Cominciamo col dire che la sigla “B.S.S.” sta per “Biblioteca degli Scrittori Salentini” dell’editore Congedo di Galatina, fondata e diretta da Mario Marti con la collaborazione di alcuni amici e colleghi di redazione. In realtà, la “Biblioteca degli Scrittori Salentini” costituisce la prosecuzione di una “Biblioteca salentina di cultura” pubblicata dall’editore Milella di Lecce, e a suo tempo fondata anch’essa e diretta da Mario Marti, assistito dagli amici della redazione. Ma si tratta, in sostanza, di un’unica iniziativa, ormai più che ventennale, e che sfiora anzi il quarto di secolo. Le cose andarono come ora si racconterà con la maggior precisione possibile, per l’interesse e la curiosità di tutti coloro che, sempre attenti, per dovere o per passione, allo svolgersi della fenomenologia della cultura, e in particolare di quella letteraria, non disdegnano di impattarsi, con serietà ed impegno, col difficile e rischioso problema dei rapporti dialettici tra l’operosità locale e quella, per l’appunto, nazionale, in una visuale integrale e policentrica della storia.

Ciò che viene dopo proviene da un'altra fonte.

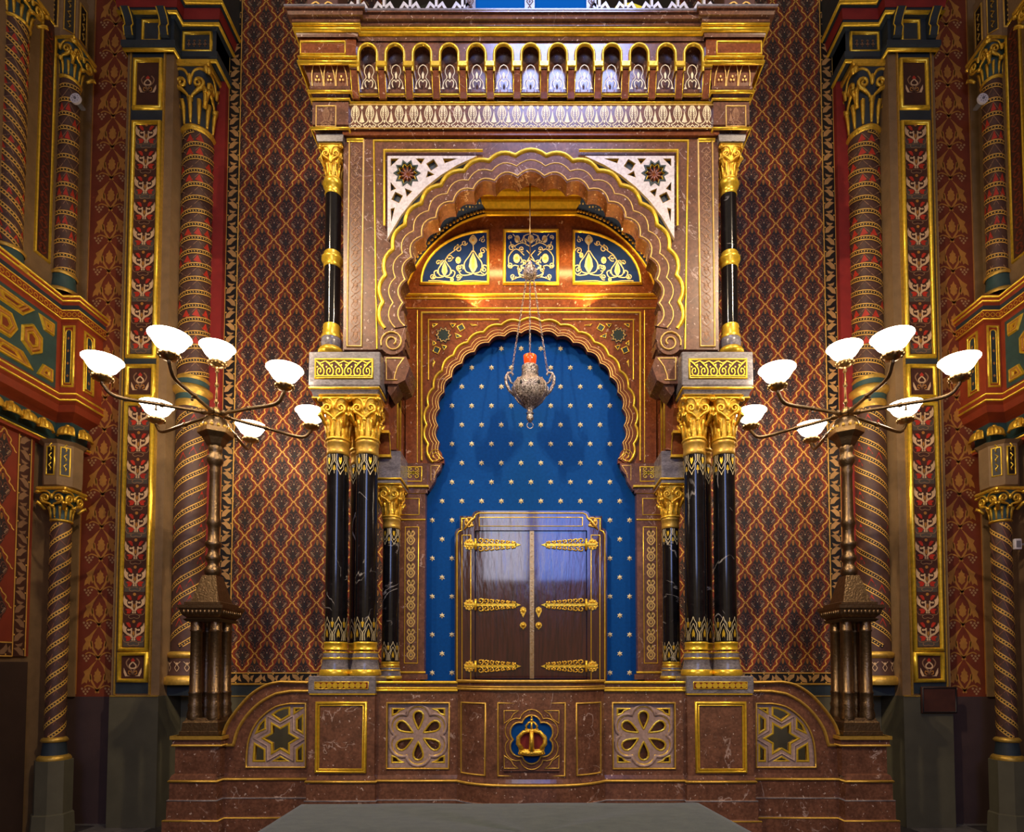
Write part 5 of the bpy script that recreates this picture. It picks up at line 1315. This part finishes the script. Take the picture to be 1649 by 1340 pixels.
# piers, wings and end pedestals
def pier(flip):
    sd = flip
    Y = YP; zp = lambda py: PZ(py, Y)
    m = MB(flip); m.box(X497, X603, Y, YB - .1, zq(1250), zp(1117)); p_ = m.build('pier', BROWN, par)
    m = MB(flip); m.pframe(509, 1132, 589, 1243, Y, .011, .016); m.pframe(513, 1136, 585, 1239, Y, .006, .010); m.rect(498, 1117, 604, 1119, Y - .012, Y + .1); m.build('gilded_frame', GOLD, p_)
    m = MB(flip); m.box(X497 - .006, X603 + .006, Y - .01, Y + .56, zp(1117), zp(1089), 0, .004); b_ = m.build('column_plinth', GREY, p_)
    m = MB(flip); m.pframe(507, 1098.5, 593, 1109.5, Y - .01, .004, .007); m.build('gilded_frame', GOLD, b_)
    m = MB(flip); m.rect(508, 1099, 592, 1109, Y - .012, Y)
    m.build('disc_ground', VELVET, b_)
    for k in range(9):
        x, z = P(513 + k * 9.2, 1104, Y); m = MB(flip); m.prism([(x + .022 * cos(2 * pi * i / 12), z + .022 * sin(2 * pi * i / 12)) for i in range(12)], Y - .018, Y - .01); m.build('gilded_disc', GOLD, b_)
    # wing
    Y = YWG; zw = lambda py: PZ(py, Y)
    curve = crv([(452, 1096.5), (431, 1101), (410, 1113), (393, 1129), (376, 1150), (365, 1168), (359, 1187)], 3)
    outer = [(498, 1250), (498, 1096.5)] + curve + [(356, 1188), (356, 1250)]
    gr = [(492, 1236), (492, 1133)] + crv([(468, 1133), (445, 1138), (424, 1152), (408, 1172), (399, 1198), (396, 1236)], 3)
    m = MB(flip); m.prism(pts(outer, Y), Y, Y + .13, 0, [pts(gr, Y)]); w_ = m.build('wing_wall', BROWN, par)
    m = MB(flip); m.trace(pts([(498, 1099)] + [(a, b + 1.5) for a, b in curve] + [(357, 1190)], Y), Y, .011, .03)
    inn_ = [(498, 1113), (468, 1113)] + crv([(445, 1117), (424, 1128), (406, 1143), (392, 1160), (382, 1178), (376, 1200)], 3) + [(350, 1200)]
    m.trace(pts(inn_, Y), Y, .012, .02); m.build('gilded_moulding', GOLDD, w_)
    m = MB(flip); m.trace(pts(gr, Y), Y, .007, .010, True); m.build('gilded_frame', GOLDD, w_)
    # star grille
    y0, y1 = Y + .012, Y + .06; sc_ = PX(856, 1190, Y) - PX(855, 1190, Y)
    cxs, cys = 450.5, 1189.5
    def star_(R): return [(cxs + (R if i % 2 == 0 else R * .577) * cos(pi * i / 6), cys + (R if i % 2 == 0 else R * .577) * sin(pi * i / 6)) for i in range(12)]
    cut = [star_(28), [(437.7, 1151), (446, 1145), (456, 1141), (465, 1139.6), (465, 1152), (450.5, 1161)], [(411, 1181), (416.5, 1168), (426, 1157.7), (426, 1174)], [(409, 1198), (425, 1207.5), (425, 1226), (407, 1226)], [(439, 1226), (450.5, 1219), (463, 1226)], [(477, 1207.5), (486.5, 1200), (486.5, 1226), (477, 1226)], [(477, 1159), (486.5, 1152), (486.5, 1181), (477, 1175)], [(473, 1141), (486.5, 1140.7), (473, 1149)]]
    pan = [(491, 1235), (491, 1134)] + [(a + .8, b + .8) for a, b in gr[2:-1]] + [(397, 1235)]
    m = MB(flip); m.prism(pts(pan, Y), y0, y1, 0, [pts(h, Y) for h in cut]); m.trace(pts(star_(42), Y), y0, .006, .008, True)
    g_ = m.build('star_grille', PINK, w_)
    m = MB(flip)
    for h in cut:
        for e in (-1, 1): m.sweep(pts(h, Y), [(e * .008, y0 - .002), (-e * .001, y0 - .004), (-e * .002, y0 + .035)], lambda a, b, d: (a, d, b), True)
    m.build('gilded_rim', GOLD, g_)
    # end pedestal
    Y = YPD; zd = lambda py: PZ(py, Y); xa, xb = XPD - PH, XPD + PH
    m = MB(flip); m.box(xa + .015, xb - .015, Y + .015, Y + 2 * PH - .01, zq(1250), zd(1203)); m.box(xa, xb, Y, Y + 2 * PH, zd(1203), zd(1188)); p_ = m.build('end_pedestal', BROWN, par)
    lp = [(xa, Y), (xb, Y), (xb, Y + 2 * PH), (xa, Y + 2 * PH)]
    m = MB(flip); m.mould(lp, [(0, zd(1192)), (.014, zd(1191)), (.014, zd(1185.5)), (-.1, zd(1185.5))], True); m.roll(lp, -.004, zd(1201), .010, True); m.build('gilded_moulding', GOLDD, p_)
    m = MB(flip); m.add([(xa, Y, zd(1185.5)), (xb, Y, zd(1185.5)), (xb, Y + 2 * PH, zd(1185.5)), (xa, Y + 2 * PH, zd(1185.5))], [[0, 1, 2, 3]]); m.build('pedestal_top', BROWN, p_)
both(pier)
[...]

Entro e fuori dell’«accademia» universitaria e non.

Ora mi si permetta di passare, senza scandalo alcuno, dalla terza persona alla prima, considerata la mia posizione nella questione specifica; e questo son sicuro che renderà anche il discorso più sciolto, amabile e dunque leggibile, se non godibile. Almeno, lo spero vivamente; anche perché mi atterrò alla nuda realtà dei fatti, senza alcuna spinta di protagonismo, di vano compiacimento, o, peggio, di narcisismo. E comincerò col ricordare quel dolce tardopomeriggio di settembre (era l’anno 1976), quando l’editore Antonio Milella, del quale ero diventato stretto collaboratore e amico fidato lungo i miei precedenti anni di docenza alla Facoltà di Lettere, venne a casa mia, per discutere e decidere, insieme con me, positivamente o negativamente che fosse, circa una iniziativa editoriale che gli avevo illustrata nelle sue linee generali, e forse ancora un po’ vaghe, e che però mi stava molto a cuore, e da molto tempo.